Holby v. Holby

638 P.2d 1359 | Ariz. Ct. App. | 1981

131 Ariz. 113 (1981)
638 P.2d 1359

Sharon Lee HOLBY, Petitioner/Appellee,
Merle Edwin HOLBY II, Respondent/Appellant.

No. 2 CA-CIV 3962.

Court of Appeals of Arizona, Division 2.

October 7, 1981.
Rehearing Denied November 13, 1981.
Review Denied December 8, 1981.

*114 Richard J. Michela, Tucson, for petitioner/appellee.

Lieberthal & Kashman, P.C. by David R. Ramage-White, Tucson, for respondent/appellant.



The twenty-one year marriage of appellant husband and appellee wife was dissolved in the trial court. For the most part they agreed on the division of their community property.

On appeal the husband contends that the court committed error in:

1) Finding that certain stock was a gift to the wife and therefore her separate property;

2) Awarding the wife spousal maintenance of $50.00 per month;

3) Giving the husband the state retirement account as part of the community property division; and

4) Ordering the husband to pay $1,000.00 attorney fees.

The "Gift"

Each Christmas for several years the wife's employer gave her shares of Proctor and Gamble stock. There were thirty-three shares in her name at the time of dissolution of the marriage. The stock certificates came with a cover letter stating they were gifts. Each year the appellee was given a choice of either cash or the stock and chose the stock. The trial court considered the stock to be gifts and therefore appellee's separate property. We disagree. The stock was clearly a remuneratory gift. See deFuniak and Vaughn, Principles of Community Property, § 70 (2d Ed. 1971). The "gift" from employer to employee, even though made at Christmas and labeled a gift, was in consideration of services rendered. It was in the nature of a bonus. See Tucker v. Tucker, 370 Pa. 8, 87 A.2d 650 (1952); Simon v. Riblet Tramway Co., 8 Wash. App. 289, 505 P.2d 1291 (1973). Since the stock was received by appellee during the marriage, it is presumed to be community property. Cockrill v. Cockrill, 124 Ariz. 50, 601 P.2d 1334 (1979); Luna v. Luna, 125 Ariz. 120, 608 P.2d 57 (App. 1979). That presumption has not been overcome. The record does not support the trial court's conclusion that the stock is appellee's separate property. The decree should provide that the stock be divided equally between the parties.

Spousal Maintenance

The wife's income is insufficient to meet her necessary monthly expenses. The amount awarded as spousal maintenance is not even adequate to make up the difference. The husband is 51, regularly employed, and able to pay the maintenance ordered. Although employed, the wife has no special work skills. We will not disturb the award. Sommerfield v. Sommerfield, 121 Ariz. 575, 592 P.2d 771 (1979).

Retirement Benefits

The husband argues that these benefits, valued at $6,417.00 and awarded to him, should be compared to a Pennsylvania mortgage which was awarded to his wife. That mortgage, which is junior to a first mortgage of about $700.00, has an outstanding balance of $5,578.00. There is nothing in the decree to suggest the trial court considered this an offsetting exchange, but even assuming it was, we find it to be equitable. The husband was still working in covered employment and it is preferable that he own his retirement account. See Tester v. Tester, 123 Ariz. 41, 597 P.2d 194 (1979).

Attorney Fees

The amount of attorney fees is left to the discretion of the trial court. The husband argues here that the wife had more than $2,500.00 in available cash to pay her counsel.

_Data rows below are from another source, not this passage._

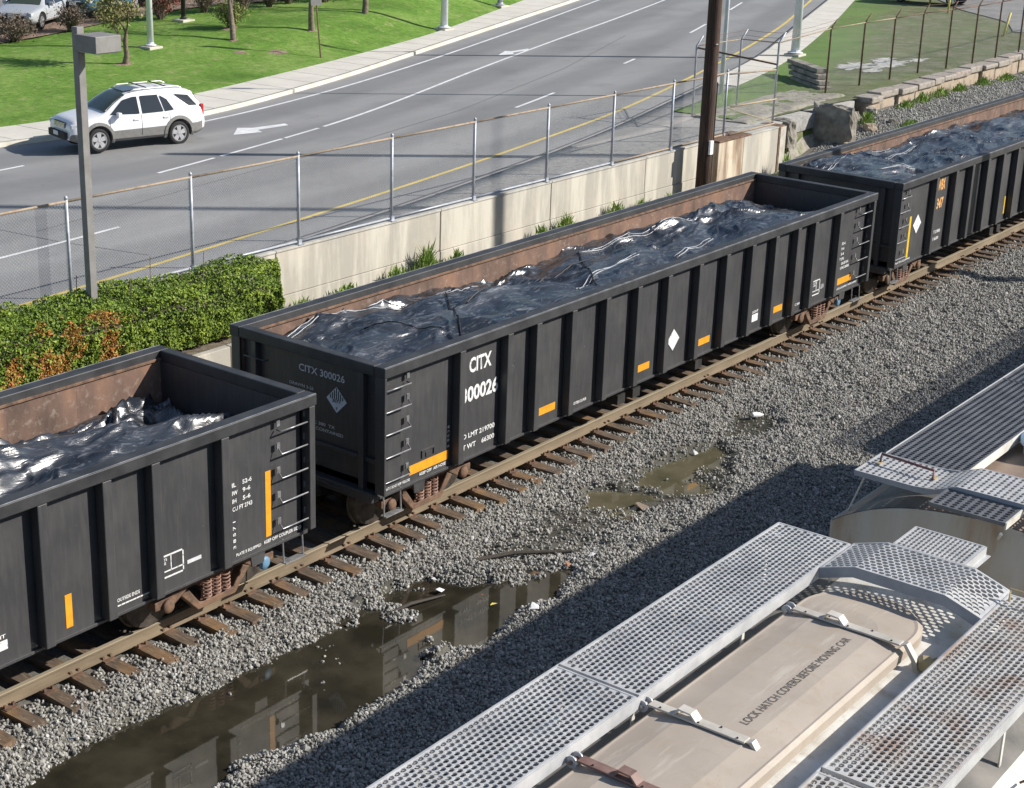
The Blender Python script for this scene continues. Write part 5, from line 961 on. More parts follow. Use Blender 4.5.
for x, y in ((3.6, 9.2), (4.7, 8.9), (1.9, 9.3), (2.6, 8.6)): tw.tube([(x, y, 1.5), (x+rnd.uniform(-.05, .05), y, 1.9+rnd.uniform(0, .25))], .008, 5)
tw.build('stray_shoot', 'bark', hed)
def weed(x, y, h, n, wd, label, mat='weed', z=None, group='weeds along the wall foot'):
    z = float(ZB(x, y)) if z is None else z; n = int(n*.8); a_ = rng.uniform(0, 6.28, n); r = wd*np.abs(rng.normal(0, .5, n)); px = x+r*1.3*np.cos(a_); py = np.minimum(y+r*.5*np.sin(a_), y+.2); hh = h*np.exp(-(r/wd/.9)**2)*rng.uniform(.35, 1.0, n)
    b0 = np.stack([px, py, np.full(n, z)+hh*rng.uniform(0, .6, n)], 1); d = np.stack([rng.normal(0, .35, n), rng.normal(0, .35, n)-.1, np.ones(n)], 1)*hh[:, None]*.55; th = rng.uniform(0, 6.28, n); w2 = np.stack([np.cos(th), np.sin(th), th*0], 1)*rng.uniform(.008, .022, (n, 1))
    q = np.stack([b0-w2, b0+w2, b0+d*.6+w2*1.2, b0+d], 1); o = obj('weed', tri_cloud('weed', q, mat, rng.uniform(0, 1, n))); return tag(o, label, 'weed', group)
for x, h, w_, lab in ((7.9, .42, .7, 'low green weeds at the wall foot right of the hedge'), (9.3, .42, .6, 'small weeds at the wall foot under the third fence post'), (11.0, .55, .55, 'grey green weeds left of the bushy clump'), (12.1, .78, .5, 'tall bushy weed clump at the open wall joint'), (13.2, .5, .45, 'weeds just right of the open wall joint'),
                      (16.7, .52, .35, 'low weeds right of the pole shadow on the wall'), (17.8, .62, .5, 'weeds right of the pole shadow, larger clump'), (20.2, .55, .5, 'weeds at the middle of the long wall'), (21.5, .45, .5, 'yellowish weeds near the last wall joint'), (23.0, .4, .4, 'thin weeds left of the timber pole')):
    weed(x, 9.3, h, int(900*w_*h/.5), w_, lab)
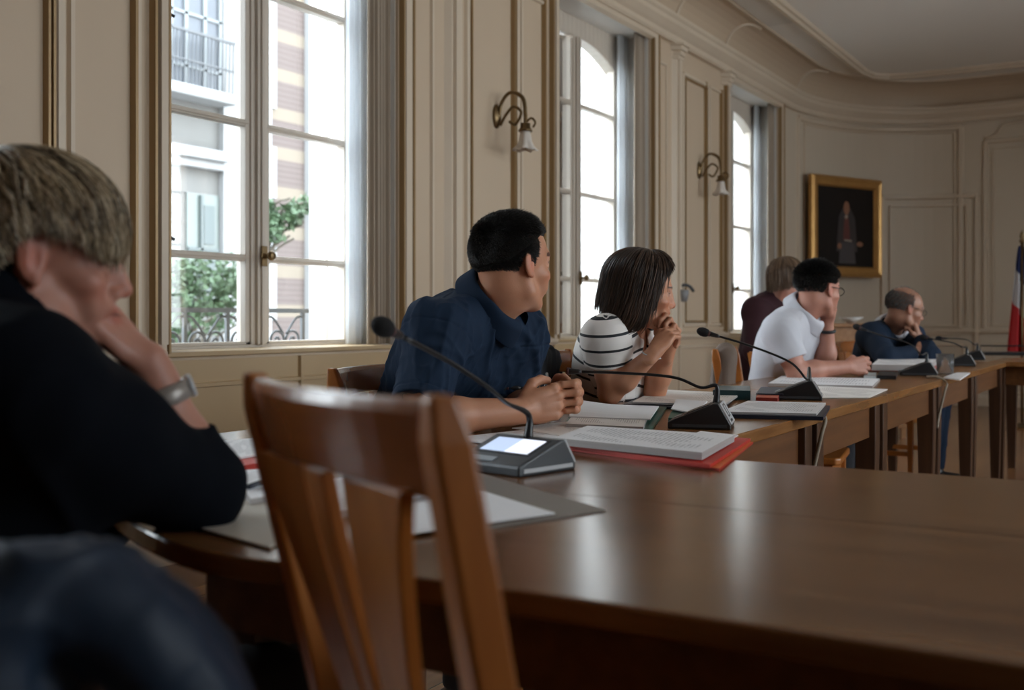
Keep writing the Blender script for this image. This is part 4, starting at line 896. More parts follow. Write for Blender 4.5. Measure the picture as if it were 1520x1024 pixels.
class Head:
    def __init__(s, o, fwd, up, sc=1.):
        s.o = np.asarray(o, float); s.R = frame3(fwd, up); s.s = sc
    def w(s, p): return s.o+(np.asarray(p, float)*s.s) @ s.R
    def loc(s, V): return ((V-s.o) @ s.R.T)/s.s
    def ell(s, S_, c, r, k=.01, op='add', rot=None):
        R = s.R if rot is None else rot @ s.R; S_.ell(s.w(c), np.array(r)*s.s, R, k*s.s, op)
    def cap(s, S_, a, b, ra, rb=None, k=.01, op='add', **kw): S_.cap(s.w(a), s.w(b), ra*s.s, (ra if rb is None else rb)*s.s, k*s.s, op, **kw)
def rotl(axis, deg):
    a = math.radians(deg); c, q = math.cos(a), math.sin(a)
    return {'x': np.array([[1, 0, 0], [0, c, q], [0, -q, c]]), 'y': np.array([[c, 0, -q], [0, 1, 0], [q, 0, c]]), 'z': np.array([[c, q, 0], [-q, c, 0], [0, 0, 1]])}[axis]
def head_sdf(S_, h, fem=False, age=0.):
    E = lambda *a, **k: h.ell(S_, *a, **k); C = lambda *a, **k: h.cap(S_, *a, **k)
    jw = .88 if fem else 1.
    E((-.014, 0, .030), (.098, .076, .086), k=0); E((.026, 0, .022), (.064, .063, .068), k=.03)
    E((.034, 0, -.045), (.052, .052*jw, .060), k=.03)
    for y in (-1, 1):
        C((-.002, y*.055*jw, -.040), (.014, y*.052*jw, -.074), .014, .014, k=.025)
        C((.014, y*.052*jw, -.074), (.066, y*.017, -.103), .015, .014, k=.022)
        E((.060, y*.043, -.030), (.026, .020, .018), k=.02)
        E((.070, y*.028, -.060), (.02, .02, .022), k=.02)
    E((.074, 0, -.103), (.018, .022*jw, .015), k=.016)
    C((-.01, 0, -.075), (.055, 0, -.092), .030, .018, k=.03)
    C((.084, -.032, .020), (.084, .032, .020), .0105 if not fem else .008, k=.018)
    for y in (-1, 1): E((.103, y*.036, .000), (.014, .016, .011), k=.012, op='sub'); E((.0775, y*.032, -.001), (.0135, .0155, .0125), k=.003)
    for y in (-1, 1):
        C((.083, y*.020, .0105), (.083, y*.044, .009), .0036, k=.005); C((.084, y*.020, -.0115), (.081, y*.044, -.010), .003, k=.006)
    C((.086, 0, .022), (.096, 0, .004), .010, .0085, k=.012); C((.094, 0, .010), (.113, 0, -.028), .008, .0095, k=.012); E((.086, 0, -.018), (.022, .016, .030), k=.014); E((.113, 0, -.034), (.0115, .0105, .0095), k=.008)
    for y in (-1, 1): E((.101, y*.0125, -.039), (.011, .0075, .008), k=.006); E((.105, y*.007, -.047), (.005, .0035, .004), k=.003, op='sub')
    E((.090, 0, -.060), (.016, .026, .016), k=.012)
    E((.1005, 0, -.0615), (.0085, .021, .0052), k=.004); E((.0985, 0, -.0735), (.0085, .018, .0058), k=.004)
    C((.109, -.021, -.0672), (.109, .021, -.0672), .0022, k=.004, op='sub')
    for y in (-1, 1):
        E((-.006, y*.079, -.008), (.019, .0065, .032), k=.006, rot=rotl('z', y*-18) @ rotl('y', -10))
        E((-.001, y*.086, -.004), (.010, .006, .017), k=.005, op='sub', rot=rotl('z', y*-18)); E((-.010, y*.083, -.010), (.006, .004, .020), k=.003)
        E((.002, y*.080, -.034), (.007, .005, .008), k=.004)
def head_tint(V, h, fem=False, lip=None, brow=(.16, .12, .10), eyes=True):
    L = h.loc(V); T_ = np.ones((len(V), 3)); inh = (L[:, 2] > -.14) & (np.abs(L[:, 0]) < .14) & (np.abs(L[:, 1]) < .11)
    def bl(mask, c):
        m = np.clip(mask, 0, 1)[:, None]*inh[:, None]; T_[:] = T_*(1-m)+T_*np.array(c)*m
    def g(c, r): return 1.3*np.exp(-(((L-np.array(c))/np.array(r))**2).sum(1))
    x = L[:, 0]
    for y in (-1, 1): bl(g((-.004, y*.084, -.006), (.022, .016, .03))*.8, (1.05, .72, .66)); bl(g((.075, y*.05, -.038), (.022, .016, .018))*.6, (1.05, .82, .78))
    bl(g((.112, 0, -.036), (.014, .016, .012))*.8, (1.05, .80, .74)); bl((g((.104, 0, -.0615), (.014, .020, .0055))+g((.102, 0, -.0735), (.014, .017, .006)))*1.2, lip or (.92, .58, .55))
    bl(g((.108, 0, -.0672), (.012, .022, .0018)), (.35, .22, .2))
    for y in (-1, 1):
        bl((np.abs(L[:, 1]-y*.034) < .020)*(np.abs(L[:, 2]-.0245+((L[:, 1]-y*.034)*y)*.18) < (.0048 if not fem else .003))*(x > .06), brow)
        e = (np.sqrt(((L[:, 1]-y*.032)/.0125)**2+((L[:, 2]+.001)/.0058)**2) < 1)*(x > .07); e = e*(1. if eyes else 0.); bl(e*1., (1.35, 1.5, 1.7)); ir = (1. if eyes else 0.)* (np.hypot(L[:, 1]-y*.032-.0, L[:, 2]+.001) < .0056)*(x > .07); bl(ir*1., (.16, .12, .1))
        bl((np.abs(np.sqrt(((L[:, 1]-y*.032)/.0135)**2+((L[:, 2]-.001)/.0068)**2)-1) < .12)*(x > .07)*(L[:, 2] > 0), (.25, .2, .2))
    return T_
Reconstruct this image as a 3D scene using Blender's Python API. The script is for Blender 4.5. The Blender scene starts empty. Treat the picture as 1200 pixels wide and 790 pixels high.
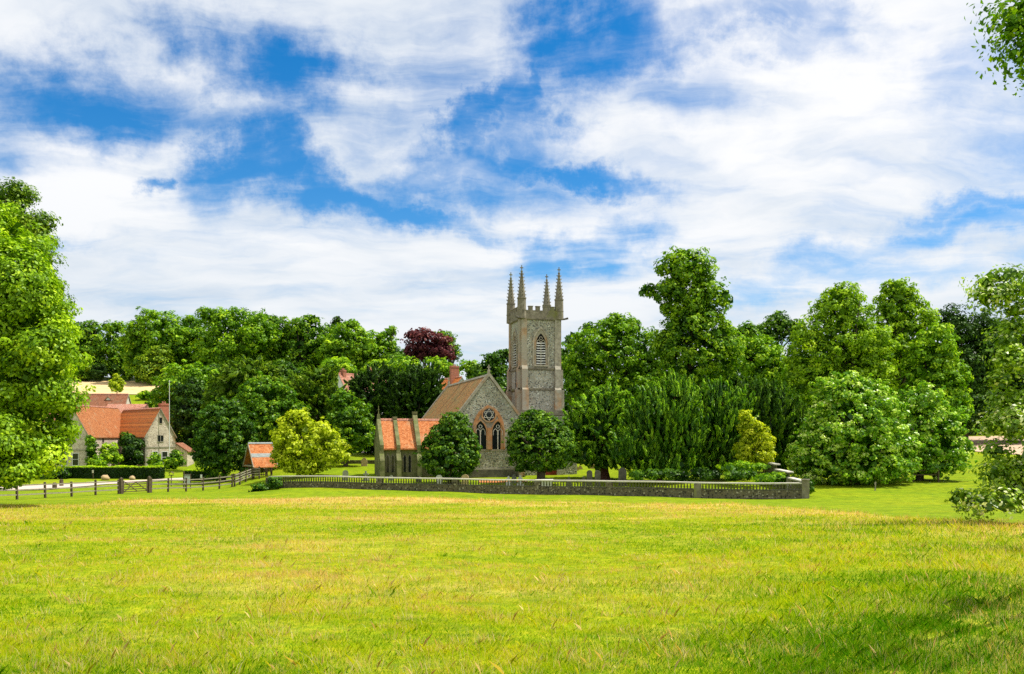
import bpy, math, random
import numpy as np
from mathutils import Matrix, Vector
random.seed(7)
RNG = np.random.default_rng(11)
S = bpy.context.scene
COL = S.collection
F, HY, CZ = 1000.0, 510.0, 5.0          # focal length in photo pixels, horizon row, eye height

# ------------------------------------------------------------------ terrain
def sm(t):
    t = np.clip(t, 0, 1); return t*t*(3-2*t)
_PR = (np.array([-60, 0, 10, 30, 60, 72, 80, 88, 100, 115, 118, 140, 170, 240, 320, 450, 700, 1500.]),
       np.array([2.9, 2.7, 2.3, 1.4, .0, -.42, -.35, .0, .5, 1.0, 1.1, 2.7, 4.6, 9., 13., 20., 30., 40.]))
_PL = (np.array([-60, 0, 10, 30, 60, 72, 85, 96, 110, 125, 155, 170, 185, 215, 235, 270, 320, 450, 700, 1500.]),
       np.array([2.9, 2.7, 2.3, 1.4, .0, -.5, -.9, -1.1, -1.1, -1.1, -.8, 1.2, 5.5, 12.6, 16.3, 22., 27., 33., 40., 46.]))
def _prof(P, y):
    a = np.interp(y-2, *P); b = np.interp(y, *P); c = np.interp(y+2, *P); return (a+b+c)/3
def G(x, y):
    x = np.asarray(x, float); y = np.asarray(y, float)
    s = y/90.0
    w = sm((x + 33*np.maximum(s, .6))/(13*np.maximum(s, .6)))
    z = (1-w)*_prof(_PL, y) + w*_prof(_PR, y)
    z = z + .05*np.sin(x*.31+1.7)*np.sin(y*.23) + .03*np.sin(x*.83)*np.cos(y*.71)
    z = z + sm((x-16)/14)*.30*np.exp(-((y-82)/12)**2)
    return z
def g(x, y): return float(G(x, y))
def P(px, d, py=None):
    x = (px-600)/F*d
    return (x, d, g(x, d) if py is None else CZ+(HY-py)/F*d)

# value noise for numpy
def vnoise(x, y, seed=0):
    r = np.random.default_rng(seed).random((256, 256))
    xi = np.floor(x).astype(int); yi = np.floor(y).astype(int)
    fx = sm(x-xi); fy = sm(y-yi)
    a = r[xi & 255, yi & 255]; b = r[(xi+1) & 255, yi & 255]
    c = r[xi & 255, (yi+1) & 255]; d = r[(xi+1) & 255, (yi+1) & 255]
    return (a*(1-fx)+b*fx)*(1-fy)+(c*(1-fx)+d*fx)*fy
def fbm(x, y, seed=0, o=4):
    v = 0; a = .5; t = 0
    for i in range(o):
        v = v + a*vnoise(x*2**i+7.3*i, y*2**i+3.1*i, seed+i); t += a; a *= .5
    return v/t

# ------------------------------------------------------------------ materials
MATS = {}
def newmat(name):
    m = bpy.data.materials.new(name); m.use_nodes = True
    nt = m.node_tree; nt.nodes.clear()
    out = nt.nodes.new('ShaderNodeOutputMaterial')
    MATS[name] = m
    return m, nt, out
def nd(nt, t, **kw):
    n = nt.nodes.new(t)
    for k, v in kw.items():
        if k.startswith('i_'):
            n.inputs[k[2:].replace('_', ' ')].default_value = v
        else: setattr(n, k, v)
    return n
def ramp(nt, stops, src, interp='LINEAR'):
    r = nt.nodes.new('ShaderNodeValToRGB'); r.color_ramp.interpolation = interp
    e = r.color_ramp.elements
    while len(e) < len(stops): e.new(.5)
    for k, (p, c) in enumerate(stops):
        e[k].position = p; e[k].color = (c[0], c[1], c[2], 1)
    nt.links.new(src, r.inputs[0]); return r.outputs[0]
def mixc(nt, fac, a, b, mode='MIX'):
    m = nt.nodes.new('ShaderNodeMix'); m.data_type = 'RGBA'; m.blend_type = mode
    for s, v in ((0, fac), (6, a), (7, b)):
        if hasattr(v, 'is_linked') or hasattr(v, 'links'): nt.links.new(v, m.inputs[s])
        elif s == 0: m.inputs[0].default_value = v
        else: m.inputs[s].default_value = (v[0], v[1], v[2], 1)
    return m.outputs[2]
def noise(nt, scale, detail=4, rough=.6, vec=None, out='Fac'):
    n = nd(nt, 'ShaderNodeTexNoise'); n.inputs['Scale'].default_value = scale
    n.inputs['Detail'].default_value = detail; n.inputs['Roughness'].default_value = rough
    if vec is None:
        tc = nd(nt, 'ShaderNodeTexCoord'); vec = tc.outputs['Object']
    nt.links.new(vec, n.inputs['Vector']); return n.outputs[out]
def finish(nt, out, color, rough=.85, bump=None, bstr=.4, bdist=.05, spec=.3, metal=0):
    b = nd(nt, 'ShaderNodeBsdfPrincipled')
    if isinstance(color, tuple): b.inputs['Base Color'].default_value = (*color, 1)
    else: nt.links.new(color, b.inputs['Base Color'])
    b.inputs['Roughness'].default_value = rough
    b.inputs['Specular IOR Level'].default_value = spec
    b.inputs['Metallic'].default_value = metal
    if bump is not None:
        bp = nd(nt, 'ShaderNodeBump'); bp.inputs['Strength'].default_value = bstr
        bp.inputs['Distance'].default_value = bdist
        nt.links.new(bump, bp.inputs['Height']); nt.links.new(bp.outputs[0], b.inputs['Normal'])
    nt.links.new(b.outputs[0], out.inputs['Surface'])

def leafmat(name, stops, trans=.33, gloss=.014, grough=.45, tcol=(1.15, 1.25, .5)):
    m, nt, out = newmat(name)
    a = nd(nt, 'ShaderNodeAttribute', attribute_name='v', attribute_type='GEOMETRY')
    c = ramp(nt, stops, a.outputs['Fac'])
    d = nd(nt, 'ShaderNodeBsdfDiffuse'); nt.links.new(c, d.inputs['Color'])
    t = nd(nt, 'ShaderNodeBsdfTranslucent')
    nt.links.new(mixc(nt, 1.0, c, tcol, 'MULTIPLY'), t.inputs['Color'])
    mx = nd(nt, 'ShaderNodeMixShader'); mx.inputs[0].default_value = trans
    nt.links.new(d.outputs[0], mx.inputs[1]); nt.links.new(t.outputs[0], mx.inputs[2])
    sh = mx.outputs[0]
    if gloss > 0:
        gl = nd(nt, 'ShaderNodeBsdfGlossy'); gl.inputs['Roughness'].default_value = grough
        gl.inputs['Color'].default_value = (1, 1, .95, 1)
        m2 = nd(nt, 'ShaderNodeMixShader'); m2.inputs[0].default_value = gloss
        nt.links.new(sh, m2.inputs[1]); nt.links.new(gl.outputs[0], m2.inputs[2]); sh = m2.outputs[0]
    nt.links.new(sh, out.inputs['Surface']); return m

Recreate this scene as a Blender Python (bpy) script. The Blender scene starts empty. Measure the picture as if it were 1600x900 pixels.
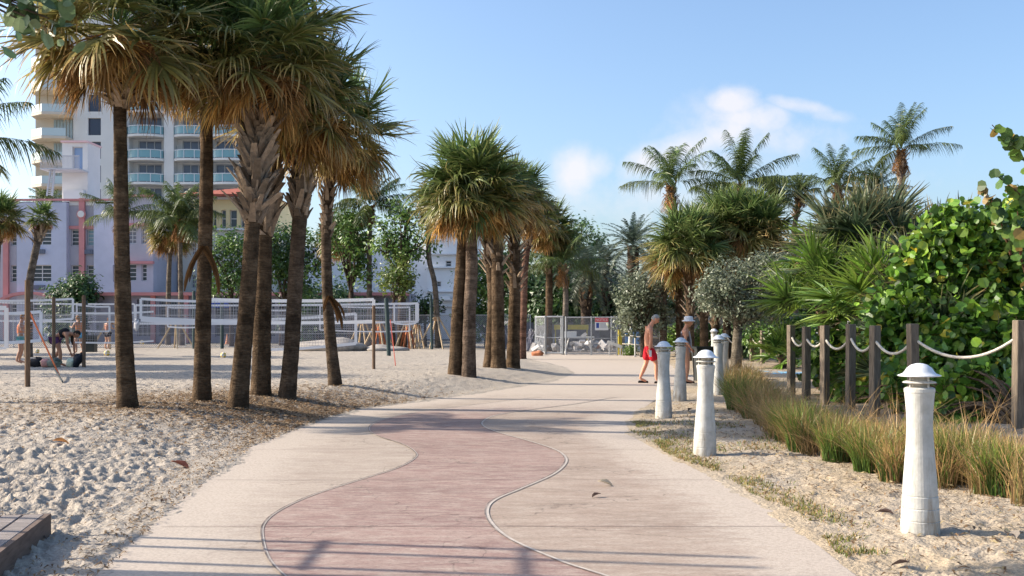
import bpy, bmesh, math, random
import numpy as np
from mathutils import Vector, Matrix

scene = bpy.context.scene
COL = scene.collection
R_ = math.radians
H0 = 1.6            # eye height
F = 1600.0          # focal length in photo pixels

# ---------------------------------------------------------------- camera
cam_data = bpy.data.cameras.new("camera"); cam = bpy.data.objects.new("camera", cam_data); COL.objects.link(cam)
cam.location = (0, 0, H0); cam.rotation_euler = (R_(90), 0, 0)
cam_data.sensor_width = 36; cam_data.lens = 36; cam_data.shift_y = 50/1600
cam_data.clip_start = 0.05; cam_data.clip_end = 3000
scene.camera = cam

# ---------------------------------------------------------------- light
SUN_EL = 29.0
SUN_AZ = math.atan2(-1.0, 0.15)
world = bpy.data.worlds.new("World"); scene.world = world; world.use_nodes = True
wn, wl = world.node_tree.nodes, world.node_tree.links
wn.clear()
w_out = wn.new('ShaderNodeOutputWorld'); w_bg = wn.new('ShaderNodeBackground')
sky = wn.new('ShaderNodeTexSky'); sky.sky_type = 'NISHITA'; sky.sun_disc = False
sky.sun_elevation = R_(SUN_EL); sky.sun_rotation = SUN_AZ
sky.air_density = 1.0; sky.dust_density = 2.4; sky.ozone_density = 3.5; sky.altitude = 0
w_bg.inputs[1].default_value = 0.15
sun_data = bpy.data.lights.new("sun", 'SUN'); sun_data.energy = 5.0; sun_data.angle = R_(0.55); sun_data.color = (1.0, 0.89, 0.74)
sun = bpy.data.objects.new("sun", sun_data); COL.objects.link(sun)
to_sun = Vector((math.sin(SUN_AZ)*math.cos(R_(SUN_EL)), math.cos(SUN_AZ)*math.cos(R_(SUN_EL)), math.sin(R_(SUN_EL))))
sun.rotation_euler = to_sun.to_track_quat('Z', 'Y').to_euler(); sun.location = (-30, 10, 40)
scene.view_settings.view_transform = 'Standard'; scene.view_settings.look = 'None'
scene.view_settings.exposure = 0.8; scene.view_settings.gamma = 1.0; scene.view_settings.use_curve_mapping = False

# clouds live in the sky, placed by direction
def wmath(op, a, b=None, c=None, clamp=False):
    n = wn.new('ShaderNodeMath'); n.operation = op; n.use_clamp = clamp
    for i, v in enumerate((a, b, c)):
        if v is None: continue
        if isinstance(v, (int, float)): n.inputs[i].default_value = v
        else: wl.new(v, n.inputs[i])
    return n.outputs[0]
tc = wn.new('ShaderNodeTexCoord'); sep = wn.new('ShaderNodeSeparateXYZ'); wl.new(tc.outputs['Generated'], sep.inputs[0])
yy = wmath('MAXIMUM', sep.outputs[1], 0.02)
cu = wmath('DIVIDE', sep.outputs[0], yy); cv = wmath('DIVIDE', sep.outputs[2], yy)
comb = wn.new('ShaderNodeCombineXYZ'); wl.new(cu, comb.inputs[0]); wl.new(cv, comb.inputs[1])
nz = wn.new('ShaderNodeTexNoise'); nz.inputs['Scale'].default_value = 26; nz.inputs['Detail'].default_value = 7; nz.inputs['Roughness'].default_value = 0.6
wl.new(comb.outputs[0], nz.inputs['Vector'])
nz2 = wn.new('ShaderNodeTexNoise'); nz2.inputs['Scale'].default_value = 9; nz2.inputs['Detail'].default_value = 5
wl.new(comb.outputs[0], nz2.inputs['Vector'])
field = None
#        px    py   rx  ry  strength rot
for (px, py, rx, ry, st, rot) in [(900,268,36,36,1.05,0),(930,262,34,26,.8,0),(912,300,40,34,.4,0),(870,285,34,22,.35,0),(1150,160,42,22,1.1,0),(1175,185,60,28,.9,0),
        (1140,205,90,26,.8,-20),(1070,230,95,26,.95,-22),(1010,252,55,24,.9,-25),(1110,215,60,24,.9,-15),(1100,262,150,36,.45,-10),(1250,165,60,12,.8,12),(1290,180,60,14,.5,8),
        (1230,215,140,44,.45,0),(1050,300,280,70,.45,0),(1120,200,110,60,.5,-20),(1400,270,170,60,.2,0)]:
    u0, v0 = (px-800)/F, (500-py)/F
    du = wmath('SUBTRACT', cu, u0); dv = wmath('SUBTRACT', cv, v0)
    c_, s_ = math.cos(R_(-rot)), math.sin(R_(-rot))
    a = wmath('ADD', wmath('MULTIPLY', du, c_), wmath('MULTIPLY', dv, s_))
    b = wmath('SUBTRACT', wmath('MULTIPLY', dv, c_), wmath('MULTIPLY', du, s_))
    a = wmath('DIVIDE', a, rx/F); b = wmath('DIVIDE', b, ry/F)
    d2 = wmath('ADD', wmath('MULTIPLY', a, a), wmath('MULTIPLY', b, b))
    g = wmath('MULTIPLY', wmath('EXPONENT', wmath('MULTIPLY', d2, -0.9)), st)
    field = g if field is None else wmath('MAXIMUM', field, g)
nn = wmath('SUBTRACT', nz.outputs[0], 0.5); n2 = wmath('SUBTRACT', nz2.outputs[0], 0.5)
dens = wmath('ADD', field, wmath('ADD', wmath('MULTIPLY', nn, 1.5), wmath('MULTIPLY', n2, 0.6)))
dens = wmath('MULTIPLY', dens, wmath('MULTIPLY', field, 2.2, clamp=True))
dens = wmath('MULTIPLY', wmath('SUBTRACT', dens, 0.06), 1.05, clamp=True)
dens = wmath('MULTIPLY', dens, wmath('GREATER_THAN', sep.outputs[1], 0.03))
dens = wmath('MULTIPLY', dens, 0.8)
mixc = wn.new('ShaderNodeMix'); mixc.data_type = 'RGBA'
wl.new(dens, mixc.inputs[0]); wl.new(sky.outputs[0], mixc.inputs[6]); mixc.inputs[7].default_value = (3.9, 3.75, 3.85, 1)
wl.new(mixc.outputs[2], w_bg.inputs[0]); wl.new(w_bg.outputs[0], w_out.inputs[0])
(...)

It is not necessary that the wife be required to exhaust all, or even most, of her available cash assets to pay her attorney before requiring her husband to meet the *115 reasonable cost of these services. See Nelson v. Nelson, 114 Ariz. 369, 560 P.2d 1276 (App. 1977); In re Marriage of Fong, 121 Ariz. 298, 589 P.2d 1330 (App. 1978).

The decree is modified to provide that the stock be divided equally between the parties. As so modified, it is affirmed.

HATHAWAY, C.J., and HOWARD, J., concur.